Dalla statistica alla tragedia.
Un tipo particolare, però, di tragedia.
Quella in cui possiamo identificarci, quella che potrebbe essere, domani, la nostra tragedia.
Quella che si trasforma in paura.

Insomma, non è che dopo aver visto quella fotografia siamo più solidali con gente che sta peggio di noi. È che abbiamo una paura in più da esorcizzare, tutto qui. Quella fotografia è il volto di questa paura.
Un po’ come quando, in autostrada, capita di incrociare un incidente grave. Una statistica che si trasforma in tragedia. E allora, per qualche minuto, siamo tutti più prudenti: leviamo il piede dall’acceleratore, non rispondiamo al telefono, magari spegniamo pure l’autoradio. Qualche chilometro. Poi torna tutto come prima.

 

1 commento
  1. Silvia dice:

    Leggo sempre con molto interesse ciò che scrivi perchè si trasforma come un invito a riflettere.

    “Poi torna tutto come prima”. Questo pensiero prima di tutti ha generato in me un flusso di idee e immagini. Questa è un’altra delle paure. La paura che avvenimenti come la morte di questo bimbo abbia un’attenzione limitata. La paura che torni tutto come prima. La paura che questi “statisti” non siano in grado di rispondere in modo adeguato a tragedie e statistiche.

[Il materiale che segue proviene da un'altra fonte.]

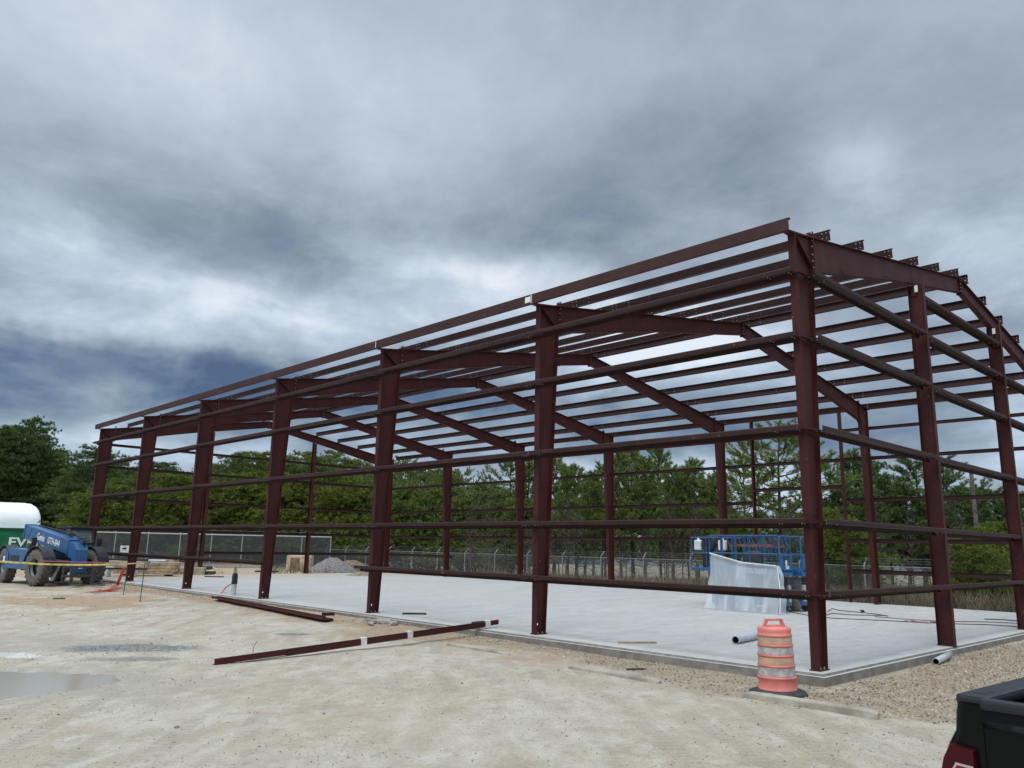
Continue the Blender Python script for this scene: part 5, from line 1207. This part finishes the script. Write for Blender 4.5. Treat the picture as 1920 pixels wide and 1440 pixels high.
def side(s):
    """bed side, from the rear corner (x=0) forward 1.75 m with a wheel arch; s=+1 the left side"""
    yb = 0 if s > 0 else -2.02; mb = MB(); S = sec(0, s); xs_ = [-.012, 0, .03, .09, .5, .62, .72, .86, 1.0, 1.14, 1.28, 1.38, 1.5, 1.75]
    vs = []
    for ii, x_ in enumerate(xs_):
        for (yy, zz) in S:
            tuck = (.05, .022, .005, 0)[ii] if ii < 4 else 0
            if zz < .95 and .5 < x_ < 1.5: zz = max(zz, .78 if zz < .45 else zz); arch = math.sqrt(max(0, .46**2-(x_-1.0)**2)); zz = max(zz, .36+arch) if zz < .86 else zz
            vs.append((x_, yb+s*(yy-tuck), zz))
    n = len(S); mb.add(vs, [(i*n+k, i*n+k+1, (i+1)*n+k+1, (i+1)*n+k) for i in range(len(xs_)-1) for k in range(n-1)], 0, True)
    mb.add([(-.012, yb+s*(yy-.05), zz) for yy, zz in S]+[(-.012, yb-s*.135, .42), (-.012, yb-s*.135, RAIL-.035)], [tuple(range(n+2))])
    mb.box((.87, yb-s*.145, .82), (1.74, .012, RAIL-.50)); mb.box((.87, yb-s*.115, .60), (1.72, .02, .2))
    o = mb.build('bed_side', PAINT, PK)
    m2 = MB(); m2.rbox((.885, yb-s*.085, RAIL-.018), (1.76, .165, .055), .02); m2.build('rail_cap', CAPM, o)
    m2 = MB(); m2.box((.17, yb-s*.085, RAIL+.0105), (.13, .055, .003)); m2.build('stake_pocket', BLACK, o)
    # lamp set into the rear corner
    zt_, zb_ = RAIL-.255, RAIL-.78; yo = yb+s*.068; yi = yb-s*.09
    m2 = MB(); pts_ = [(yi, zt_), (yb+s*.02, zt_+.012), (yo-s*.01, zt_-.06), (yo+s*.005, zt_-.12), (yo+s*.005, zb_), (yi, zb_)]
    m2.prism(pts_, .05, lambda a, b, t_: Vector((-.030+t_, a, b))); tl_ = m2.build('tail_light', TL_DARK, o)
    ins = [(yi, zt_-.075), (yb-s*.005, zt_-.07), (yo-s*.045, zt_-.12), (yo-s*.045, zb_+.05), (yi, zb_+.05)]
    m2 = MB(); m2.prism(ins, .012, lambda a, b, t_: Vector((-.060+t_, a, b))); m2.build('chrome_bezel', CHR, tl_)
    ins = [(yi+s*.004, zt_-.088), (yb-s*.01, zt_-.083), (yo-s*.057, zt_-.127), (yo-s*.057, zb_+.06), (yi+s*.004, zb_+.06)]
    m2 = MB(); m2.prism(ins, .012, lambda a, b, t_: Vector((-.065+t_, a, b))); m2.build('lens', TL_RED, tl_)
    m2 = MB(); m2.lathe([(0, 0), (.032, .0), (.028, .012), (0, .015)], (-.072, yb+s*.012, zt_-.30), 14, M=Matrix.Rotation(-PI/2, 3, 'Y')); m2.build('reverse_lamp', WHITE, tl_)
    for x_ in ((1.0, 4.55)):
        m2 = MB(); m2.lathe([(0, -.12), (.26, -.12), (.36, -.11), (.385, -.07), (.385, .07), (.36, .11), (.26, .12), (0, .12)], n=28, M=Matrix.Rotation(PI/2, 3, 'X')); wo = m2.build('wheel', RUBBER, PK, (x_, yb-s*.02-(0), .385))
        m3 = MB(); m3.lathe([(0, s*-.125), (.10, s*-.13), (.24, s*-.122), (.25, s*-.10)], n=20, M=Matrix.Rotation(PI/2, 3, 'X')); m3.build('rim', GALV, wo)
side(1); side(-1)
mb = MB(); S2 = [(-.035, RAIL-.045), (-.040, RAIL-.10), (-.010, RAIL-.14), (-.018, RAIL-.42), (-.045, RAIL-.46), (-.040, RAIL-.52), (-.02, .52), (.03, .52), (.03, RAIL-.045)]
mb.prism(S2, 1.742, lambda a, b, t_: Vector((a, -1.01+t_, b))); tg_ = mb.build('tailgate', PAINT, PK)
mb = MB(); mb.rbox((-.005, -1.01, RAIL-.022), (.085, 1.745, .055), .018); mb.build('tailgate_cap', CAPM, tg_)
mb = MB(); mb.rbox((-.045, -1.01, RAIL-.33), (.03, .26, .09), .02); mb.build('handle', BLACK, tg_)
mb = MB(); mb.box((.88, -1.01, .56), (1.7, 1.7, .04)); mb.box((1.76, -1.01, .85), (.03, 1.95, RAIL-.42)); mb.build('bed_floor', CAPM, PK)
mb = MB(); mb.rbox((-.12, -1.01, .42), (.20, 1.98, .20), .04); mb.build('rear_bumper', CHR, PK)
cab_ = [(1.80, .42), (1.80, 1.10), (1.98, 1.62), (2.35, 1.76), (3.35, 1.76), (4.05, 1.16), (5.25, 1.05), (5.42, .90), (5.45, .42), (4.98, .42), (4.9, .70), (4.55, .84), (4.2, .70), (4.12, .42)]
mb = MB(); mb.prism(cab_, 1.96, lambda a, b, t_: Vector((a, -1.01+t_, b))); mb.build('cab_body', PAINT, PK)
for s in (-1, 1): mb = MB(); mb.prism([(2.02, 1.14), (2.12, 1.58), (2.4, 1.68), (3.28, 1.68), (3.85, 1.18)], .01, lambda a, b, t_, s=s: Vector((a, -1.01+s*.987+t_, b))); mb.build('side_window', GLASS, PK)
mb = MB(); mb.add([(1.79, -1.8, 1.14), (1.79, -.22, 1.14), (1.955, -.28, 1.58), (1.955, -1.74, 1.58)], [(0, 1, 2, 3)]); mb.build('rear_window', GLASS, PK)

    “Ma perché questa fotografia, questa storia e non altre migliaia di storie che sono state raccontate in questi ultimi mesi?”
    All’inizio me lo sono chiesta anche io. Poi ho ripensato a tragedie passate riguardanti i migranti (chi non ricorda i corpi di quei bimbi e le bare bianche con le madri in lacrime?) e quanto avessero colpito l’opinione pubblica. Di più? Di meno? Non saprei, ma di sicuro se ne parlo’ a lungo in tutto il mondo. Sdegno, sconcerto, paura. Il problema ancora oggi non trova soluzione.

    Troveranno una soluzione dopo questa ennesima tragedia?
    O sara’ solo l’ennesima tragedia che scuote gli animi ma non le menti? Quelle menti che, prese dal quotidiano, da altri problemi, lasceranno assopire gli animi nel cinismo?

    Chi lo sa? L’augurio è che quelle paure non vadano scemando nel tempo ma siano stimolo per affrontarle.